Sofjan Wanandi, Kepala Staf Ahli Wakil Presiden yang juga pengusaha senior, menyatakan, pemerintah sudah menyepakati tarif tax amnesty 2%, 4%, dan 6%. Tarif lebih murah jika pengajuan dilakukan lebih cepat dan akan berbeda setiap kuartal.
Untuk repatriasi, pemerintah sepakat tidak mewajibkan peminat tax amnesty untuk membawa masuk dananya ke dalam negeri. Alasan dia, pemerintah belum memiliki instrumen keuangan untuk menampung dana itu.
Namun bagi yang melakukan repatriasi, pemerintah akan memberikan insentif. “Insentif berupa tarif pajak atas bunga simpanan yang lebih rendah, bisa dalam rupiah atau dollar” kata Sofjan kepada KONTAN, kemarin (18/1).
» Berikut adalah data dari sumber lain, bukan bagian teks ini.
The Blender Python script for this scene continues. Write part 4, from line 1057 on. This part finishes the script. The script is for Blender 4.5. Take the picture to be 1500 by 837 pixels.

Selain itu, menurut dia, kewajiban repatriasi tidak akan efektif jika diberlakukan.
Menteri Keuangan Bambang Brodjonegoro mengakui penyusunan draft RUU Tax Amnesty sudah sampai pada penentuan basis perhitungan tahun pajak, apakah hingga SPT tahun 2014 atau 2015. Jika perhitungan dilakukan hingga tahun pajak 2014, pemerintah khawatir WP akan dikenakan pajak ganda. Sebab jika pemerintah telah mengampuni kesalahan WP hingga tahun 2014 dikhawatirkan masih ada kesalahan pada tahun 2015 hingga WP harus membayar uang tebusan kembali.
Namun jika perhitungan dilakukan hingga tahun pajak 2015, pemerintah baru bisa melakukan perhitungan setelah Maret atau April 2016. Sebab WP baru akan mengumpulkan SPT orang pribadi pada akhir Maret dan SPT WP badan pada akhir April. Sehingga penerapan tax amnesty baru bisa diterapkan pada semester kedua 2016.
Tekad politik tak kuat
Anggota Komisi XI dari Fraksi Partai Demokrasi Indonesia Perjuangan (PDI-P) Hendrawan Supratikno bilang masih banyak ganjalan dalam RUU tax amnesty. Menurut dia, sampai kini RUU itu belum dibahas DPR karena belum adanya keputusan politik dari fraksi di DPR. "Komitmen dan tekad politiknya belum kuat," ujar dia, Senin (18/1).
Hingga kini Fraksi Gerindra juga bersikukuh menolak pemberlakukan kebijakan itu karena dinilai menimbulkan ketidakadilan bagi WP patuh.
Fraksi-fraksi yang lain juga meminta pembahasan RUU tax amnesty dilakukan bersamaan dengan RUU KPK. Kesepakatan pada sidang paripurna 15 Desember 2015, RUU KPK jadi inisiatif DPR dan RUU Tax Amnesty inisiatif pemerintah. "Saya dengar presiden ingin RUU Tax Amnesty duluan," ujar dia.
Selain itu, Hendrawan mengaku belum menerima Amanat Presiden (Ampres) RUU tax amnesty ini hingga kini. "Saya ditelepon temanteman yang minta bocoran. Mereka pengusaha swasta manufaktur," ujar dia.
Bambang enggan memastikan kapan Ampres diserahkan ke DPR. "Tergantung presiden. Saya mau secepat mungkin," ujar dia, Senin (18/1).